Garb negatywnych myśli

Negatywne myślenie
Któż z nas nie doświadcza negatywnego myślenia? Nie ma w tym nic złego, jeżeli złe myśli pojawiają się sporadycznie. Natomiast, gdy takie myśli towarzyszą człowiekowi na co dzień, wtedy pogarszają jego nastrój, wpływają na zachowanie. Myśli: „nie uda się”, „nie załatwię tej sprawy”, „oni mnie nie lubią”, „to ja jestem zawsze pokrzywdzony” prowadzą do negatywnego nastawienia do otoczenia. Jeżeli zakładasz, że coś się nie uda, to istnieje duże prawdopodobieństwo, że tak będzie. To zjawisko nazywa się samospełniającą przepowiednią. I w taki sposób rośnie garb negatywnych myśli, które przytłaczają, wpływają na samopoczucie i na wygląd. Na twarzy często pojawiają się zmarszczki, tzw. podkówka lub zmarszczka między brwiami, spojrzenie i gesty stają się oceniające. A przecież od dawna wiadomo, że optymiści mają mniej problemów zdrowotnych, rzadziej odczuwają ból, mają wysoki poziom energii i są nastawieni pokojowo.
Dr David R. Hamilton
odwołuje się do badań opublikowanych na łamach Archives of General Psychiatry z 2004 r, które wykazały „ochronny wpływ optymizmu na śmiertelność z dowolnych przyczyn osób starszych”. Przytaczane inne przykłady są zaskakujące, np. małżonkowie wspierający się mają zdrowsze serca, a u wrogo nastawionych stwierdzono zaawansowane stwardnienie tętnic. Pamiętać należy, że to nie trudne doświadczenia życiowe decydują o naszym zdrowiu, lecz to, jakie im przypisujemy znaczenie.

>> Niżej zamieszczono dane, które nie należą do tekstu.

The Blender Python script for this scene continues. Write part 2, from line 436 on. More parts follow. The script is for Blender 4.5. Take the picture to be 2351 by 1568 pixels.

Jedna z metod na negatywne myślenie
pozwalająca uświadomić sobie, jak wiele mamy negatywnych myśli, polega na noszeniu bransoletki, zegarka lub pierścionka, który będziemy przekładać na drugą rękę za każdym razem, gdy pojawią się natrętne, negatywne myśli. Wykonując to ćwiczenie wg Will Bowena przez 21 dni, uświadamiamy sobie ciężar negatywnych myśli i zauważamy, jak często to robimy. Szczególnie we współczesnych czasach stało się powszechne narzekanie i krytykowanie innych. Narzekając przyczyniamy się do tego, że osoby w naszym otoczeniu reagują jak kamerton – zaczynają rezonować z naszym nastrojem. Jeżeli prezentujemy optymistyczne podejście do życia, wtedy otoczenie również rezonuje z takim nastrojem. Myśli stymulują również nasz układ odpornościowy. Jeżeli ufamy lekarzowi, wtedy dzięki jego procedurze leczenia szybciej wracamy do zdrowia.